On lira ces détails dans la première partie, Fantine, chapitre i du livre cinquième, Histoire d’un progrès dans les verroteries noires, et dans la cinquième partie, Jean Valjean, chapitre v du livre neuvième.

Or nous avons retrouvé une note bien ancienne par le papier et l’écriture qu’on peut dater de 1829 ou 1830, c’est-à-dire de la même époque que la note sur Mgr  Miollis, et qui mentionne ce progrès dans l’industrie des verroteries noires. Des phrases de la note sont reproduites textuellement dans le livre. C’est encore une preuve que, dès 1830, Victor Hugo avait arrêté déjà dans son esprit le plan des Misérables, puisque nous possédons, à cette date, les origines de Mgr  Myriel, de Jean Valjean et même de M. Madeleine.

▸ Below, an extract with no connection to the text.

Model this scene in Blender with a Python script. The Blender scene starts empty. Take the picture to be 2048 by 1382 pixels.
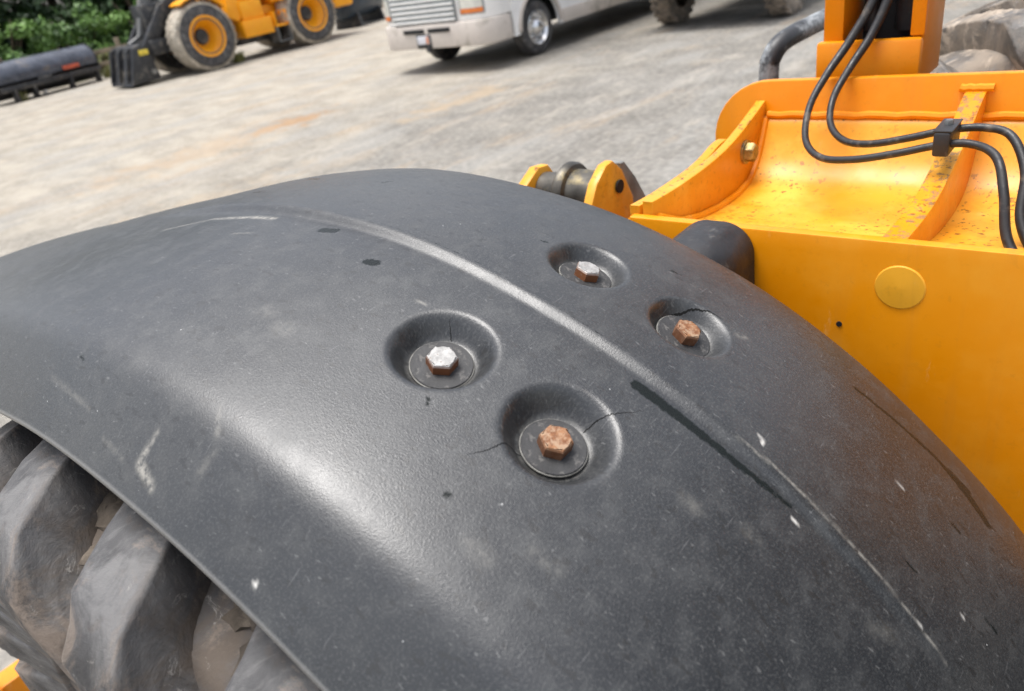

Si nous suivons le roman, nous arrivons à la deuxième partie, Cosette. Dans le livre deuxième, le Vaisseau l’Orion, chapitre iii, Victor Hugo raconte le sauvetage du gabier par Jean Valjean. Les détails techniques sont d’une remarquable précision. On suppose bien qu’ils ont été fournis par un homme du métier. Et en effet Victor Hugo s’adressa à La Roncière Le Noury et reproduisit fidèlement les renseignements qui lui furent envoyés dans une note en tête de laquelle on lit ces mots à l’encre rouge :


Note écrite pour moi dans les premiers jours de juin 1847 par M. le Bon La Roncière Le Noury, aujourd’hui capitaine de vaisseau, ami de Napoléon Jérôme — et prochainement contre-amiral[1].

(Mai 1860.)

La voici :

Un vaisseau est en armement dans l’arsenal de Toulon. L’équipage est occupé à enverguer les voiles. Le gabier qui prend l’empointure du grand hunier tribord perd l’équilibre et, tournant autour de la vergue, saisit à temps le faux marchepied sur lequel il se balance dans l’air par l’élan qu’a donné sa chute. Aucun des matelots, tous pêcheurs nouvellement levés pour le service, n’ose se risquer à aller secourir cet homme que ses forces ne peuvent soutenir longtemps. Il se fatigue d’autant plus que les efforts qu’il fait pour remonter

  1. M. La Roncière Le Noury fut nommé contre-amiral le 4 mars 1861.